Request: Pictures do not belong in the output. Reproduce exactly the lines from the start of the records through the line with "b = MB(); b.box(-22, 16, -52, -40, -3, 24);".

··· Supplied records

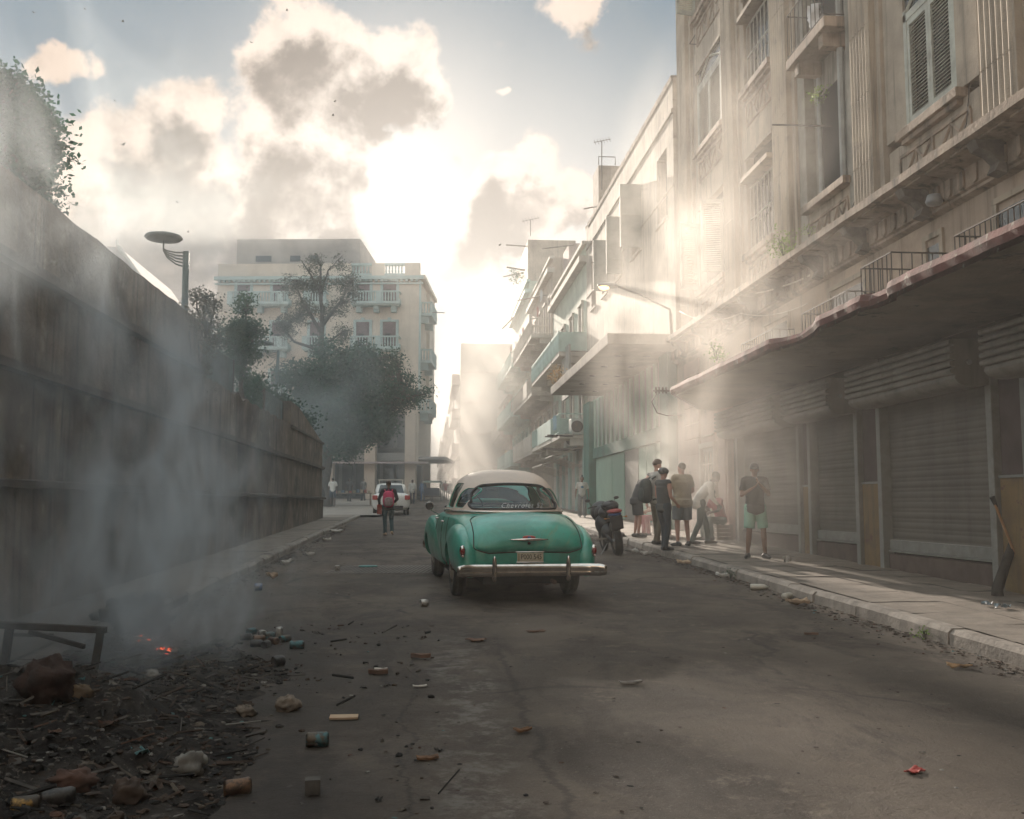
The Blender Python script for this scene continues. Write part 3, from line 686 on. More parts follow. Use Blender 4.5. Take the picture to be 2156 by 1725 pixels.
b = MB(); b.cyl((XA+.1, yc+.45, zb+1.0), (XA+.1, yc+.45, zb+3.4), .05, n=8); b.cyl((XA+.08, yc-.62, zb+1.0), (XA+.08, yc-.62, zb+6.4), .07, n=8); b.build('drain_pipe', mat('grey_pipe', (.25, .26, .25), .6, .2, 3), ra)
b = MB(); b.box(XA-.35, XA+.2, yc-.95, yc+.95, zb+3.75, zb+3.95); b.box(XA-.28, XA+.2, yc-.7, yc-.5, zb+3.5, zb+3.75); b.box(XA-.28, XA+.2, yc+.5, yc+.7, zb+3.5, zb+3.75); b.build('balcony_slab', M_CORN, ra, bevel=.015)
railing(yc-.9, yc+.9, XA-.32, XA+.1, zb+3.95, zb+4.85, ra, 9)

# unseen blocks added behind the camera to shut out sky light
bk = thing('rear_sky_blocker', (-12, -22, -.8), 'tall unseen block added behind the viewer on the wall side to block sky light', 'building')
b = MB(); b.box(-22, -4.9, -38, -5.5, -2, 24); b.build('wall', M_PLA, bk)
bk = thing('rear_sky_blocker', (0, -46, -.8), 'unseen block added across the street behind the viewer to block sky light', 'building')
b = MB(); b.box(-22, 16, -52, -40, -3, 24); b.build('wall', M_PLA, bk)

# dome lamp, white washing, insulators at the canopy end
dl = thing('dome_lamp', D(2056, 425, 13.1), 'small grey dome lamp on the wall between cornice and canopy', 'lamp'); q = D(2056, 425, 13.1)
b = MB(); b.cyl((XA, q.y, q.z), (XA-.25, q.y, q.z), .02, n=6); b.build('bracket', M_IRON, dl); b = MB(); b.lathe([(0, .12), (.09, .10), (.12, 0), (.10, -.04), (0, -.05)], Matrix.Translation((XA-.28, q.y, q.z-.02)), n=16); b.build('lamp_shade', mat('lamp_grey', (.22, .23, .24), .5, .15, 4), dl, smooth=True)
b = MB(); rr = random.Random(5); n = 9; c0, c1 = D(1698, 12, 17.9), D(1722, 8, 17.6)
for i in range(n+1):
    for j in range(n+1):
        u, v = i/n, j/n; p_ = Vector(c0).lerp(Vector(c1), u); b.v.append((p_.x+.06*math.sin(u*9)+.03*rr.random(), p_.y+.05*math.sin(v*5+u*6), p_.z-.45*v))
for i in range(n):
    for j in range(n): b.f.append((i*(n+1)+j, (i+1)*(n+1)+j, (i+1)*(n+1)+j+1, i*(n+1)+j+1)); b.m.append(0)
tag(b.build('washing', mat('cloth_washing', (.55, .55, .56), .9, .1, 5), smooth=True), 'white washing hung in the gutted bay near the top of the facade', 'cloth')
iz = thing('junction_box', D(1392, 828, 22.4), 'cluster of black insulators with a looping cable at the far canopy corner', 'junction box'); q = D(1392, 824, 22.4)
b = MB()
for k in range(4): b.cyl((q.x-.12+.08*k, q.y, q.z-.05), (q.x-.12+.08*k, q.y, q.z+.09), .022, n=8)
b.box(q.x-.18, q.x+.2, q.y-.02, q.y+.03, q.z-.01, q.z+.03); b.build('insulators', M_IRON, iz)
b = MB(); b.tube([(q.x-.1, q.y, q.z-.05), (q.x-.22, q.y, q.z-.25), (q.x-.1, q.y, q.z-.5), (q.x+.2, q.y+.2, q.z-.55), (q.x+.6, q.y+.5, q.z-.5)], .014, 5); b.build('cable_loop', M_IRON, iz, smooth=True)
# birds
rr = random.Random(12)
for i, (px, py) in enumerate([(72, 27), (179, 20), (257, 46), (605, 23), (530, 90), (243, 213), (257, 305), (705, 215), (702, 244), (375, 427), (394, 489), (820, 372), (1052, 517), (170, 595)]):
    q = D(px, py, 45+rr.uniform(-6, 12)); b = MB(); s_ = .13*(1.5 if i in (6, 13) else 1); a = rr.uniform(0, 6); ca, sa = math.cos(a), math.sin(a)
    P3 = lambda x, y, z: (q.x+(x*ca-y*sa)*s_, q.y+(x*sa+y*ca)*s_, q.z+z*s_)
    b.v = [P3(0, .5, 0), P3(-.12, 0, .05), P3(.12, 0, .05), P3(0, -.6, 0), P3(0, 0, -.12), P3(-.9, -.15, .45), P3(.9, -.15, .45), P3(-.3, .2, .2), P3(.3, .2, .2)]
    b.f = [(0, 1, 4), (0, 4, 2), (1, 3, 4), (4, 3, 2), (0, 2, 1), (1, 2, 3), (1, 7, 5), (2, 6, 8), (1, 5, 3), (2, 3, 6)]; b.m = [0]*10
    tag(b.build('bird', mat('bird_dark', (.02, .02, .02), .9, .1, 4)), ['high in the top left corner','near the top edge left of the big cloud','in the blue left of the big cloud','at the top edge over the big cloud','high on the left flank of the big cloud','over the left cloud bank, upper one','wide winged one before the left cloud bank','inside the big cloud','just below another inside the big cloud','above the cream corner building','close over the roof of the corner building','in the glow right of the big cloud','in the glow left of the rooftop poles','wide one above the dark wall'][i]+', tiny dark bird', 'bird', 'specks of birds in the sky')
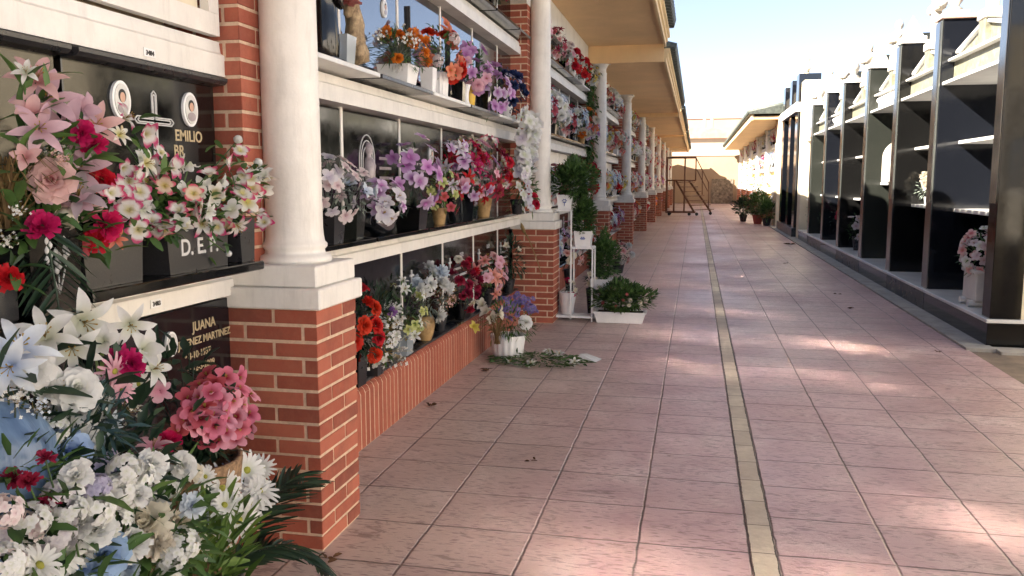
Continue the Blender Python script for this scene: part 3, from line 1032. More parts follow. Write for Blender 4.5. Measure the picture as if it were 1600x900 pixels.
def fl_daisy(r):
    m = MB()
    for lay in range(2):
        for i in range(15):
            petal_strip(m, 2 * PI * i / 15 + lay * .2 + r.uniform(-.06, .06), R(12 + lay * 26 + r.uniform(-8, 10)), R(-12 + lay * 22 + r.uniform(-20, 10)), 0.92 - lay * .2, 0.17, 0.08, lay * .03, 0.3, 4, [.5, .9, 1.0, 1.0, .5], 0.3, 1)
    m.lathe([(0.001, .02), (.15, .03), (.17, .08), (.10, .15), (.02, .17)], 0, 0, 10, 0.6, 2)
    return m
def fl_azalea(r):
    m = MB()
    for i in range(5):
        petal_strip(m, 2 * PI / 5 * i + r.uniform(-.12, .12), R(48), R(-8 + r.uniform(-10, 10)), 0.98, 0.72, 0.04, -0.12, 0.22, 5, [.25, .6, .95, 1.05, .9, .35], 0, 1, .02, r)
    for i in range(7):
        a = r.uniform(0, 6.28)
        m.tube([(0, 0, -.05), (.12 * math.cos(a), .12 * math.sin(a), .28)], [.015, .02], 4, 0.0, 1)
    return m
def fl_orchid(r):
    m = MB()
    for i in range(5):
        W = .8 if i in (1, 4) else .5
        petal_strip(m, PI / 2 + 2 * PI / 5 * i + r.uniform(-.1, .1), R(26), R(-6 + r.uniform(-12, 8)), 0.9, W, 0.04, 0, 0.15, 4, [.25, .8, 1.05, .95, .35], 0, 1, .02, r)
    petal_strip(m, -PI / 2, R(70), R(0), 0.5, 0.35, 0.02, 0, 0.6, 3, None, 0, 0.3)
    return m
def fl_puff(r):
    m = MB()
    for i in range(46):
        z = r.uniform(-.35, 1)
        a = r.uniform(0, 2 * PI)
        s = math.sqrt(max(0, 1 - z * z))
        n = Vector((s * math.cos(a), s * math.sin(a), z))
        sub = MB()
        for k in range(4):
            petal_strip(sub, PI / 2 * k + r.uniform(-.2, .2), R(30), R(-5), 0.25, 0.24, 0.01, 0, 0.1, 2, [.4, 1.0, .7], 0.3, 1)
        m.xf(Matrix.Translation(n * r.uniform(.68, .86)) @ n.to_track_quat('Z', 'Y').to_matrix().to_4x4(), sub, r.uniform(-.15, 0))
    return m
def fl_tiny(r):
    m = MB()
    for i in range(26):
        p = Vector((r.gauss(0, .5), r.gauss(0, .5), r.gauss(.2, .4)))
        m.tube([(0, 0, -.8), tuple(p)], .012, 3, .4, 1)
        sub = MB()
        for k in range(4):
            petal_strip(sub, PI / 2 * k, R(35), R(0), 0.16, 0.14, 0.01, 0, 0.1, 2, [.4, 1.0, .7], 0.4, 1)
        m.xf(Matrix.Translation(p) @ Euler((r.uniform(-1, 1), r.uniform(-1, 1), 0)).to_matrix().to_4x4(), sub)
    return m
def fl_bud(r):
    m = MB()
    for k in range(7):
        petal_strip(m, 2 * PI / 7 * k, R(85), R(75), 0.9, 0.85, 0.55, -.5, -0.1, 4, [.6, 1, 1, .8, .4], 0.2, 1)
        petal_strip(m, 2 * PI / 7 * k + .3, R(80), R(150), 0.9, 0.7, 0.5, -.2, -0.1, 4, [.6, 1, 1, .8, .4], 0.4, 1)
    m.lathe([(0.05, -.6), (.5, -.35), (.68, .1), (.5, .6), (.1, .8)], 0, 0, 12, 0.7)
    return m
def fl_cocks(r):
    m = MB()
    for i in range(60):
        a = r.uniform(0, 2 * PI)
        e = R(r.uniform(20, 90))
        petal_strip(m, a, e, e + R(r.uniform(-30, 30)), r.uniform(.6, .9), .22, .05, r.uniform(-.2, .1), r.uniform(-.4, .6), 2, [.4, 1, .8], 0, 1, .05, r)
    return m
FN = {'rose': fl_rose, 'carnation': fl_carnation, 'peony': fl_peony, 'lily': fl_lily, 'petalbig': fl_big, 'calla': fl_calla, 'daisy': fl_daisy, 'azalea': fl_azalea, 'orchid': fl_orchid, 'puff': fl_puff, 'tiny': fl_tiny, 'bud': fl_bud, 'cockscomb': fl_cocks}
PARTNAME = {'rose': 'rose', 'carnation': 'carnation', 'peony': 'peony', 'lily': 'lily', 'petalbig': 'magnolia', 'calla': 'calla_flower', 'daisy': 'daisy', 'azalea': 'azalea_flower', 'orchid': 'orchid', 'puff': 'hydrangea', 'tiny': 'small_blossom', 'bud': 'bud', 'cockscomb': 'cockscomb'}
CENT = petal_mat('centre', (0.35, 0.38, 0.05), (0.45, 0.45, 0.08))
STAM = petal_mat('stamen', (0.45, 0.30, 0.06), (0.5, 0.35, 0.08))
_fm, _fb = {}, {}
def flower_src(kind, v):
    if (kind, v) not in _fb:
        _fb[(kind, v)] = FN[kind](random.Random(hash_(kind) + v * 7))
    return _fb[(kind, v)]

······

Result of this exercise:
The Blender Python script for this scene continues. Write part 3, from line 686 on. More parts follow. Use Blender 4.5. Take the picture to be 2156 by 1725 pixels.
b = MB(); b.cyl((XA+.1, yc+.45, zb+1.0), (XA+.1, yc+.45, zb+3.4), .05, n=8); b.cyl((XA+.08, yc-.62, zb+1.0), (XA+.08, yc-.62, zb+6.4), .07, n=8); b.build('drain_pipe', mat('grey_pipe', (.25, .26, .25), .6, .2, 3), ra)
b = MB(); b.box(XA-.35, XA+.2, yc-.95, yc+.95, zb+3.75, zb+3.95); b.box(XA-.28, XA+.2, yc-.7, yc-.5, zb+3.5, zb+3.75); b.box(XA-.28, XA+.2, yc+.5, yc+.7, zb+3.5, zb+3.75); b.build('balcony_slab', M_CORN, ra, bevel=.015)
railing(yc-.9, yc+.9, XA-.32, XA+.1, zb+3.95, zb+4.85, ra, 9)

# unseen blocks added behind the camera to shut out sky light
bk = thing('rear_sky_blocker', (-12, -22, -.8), 'tall unseen block added behind the viewer on the wall side to block sky light', 'building')
b = MB(); b.box(-22, -4.9, -38, -5.5, -2, 24); b.build('wall', M_PLA, bk)
bk = thing('rear_sky_blocker', (0, -46, -.8), 'unseen block added across the street behind the viewer to block sky light', 'building')
b = MB(); b.box(-22, 16, -52, -40, -3, 24); b.build('wall', M_PLA, bk)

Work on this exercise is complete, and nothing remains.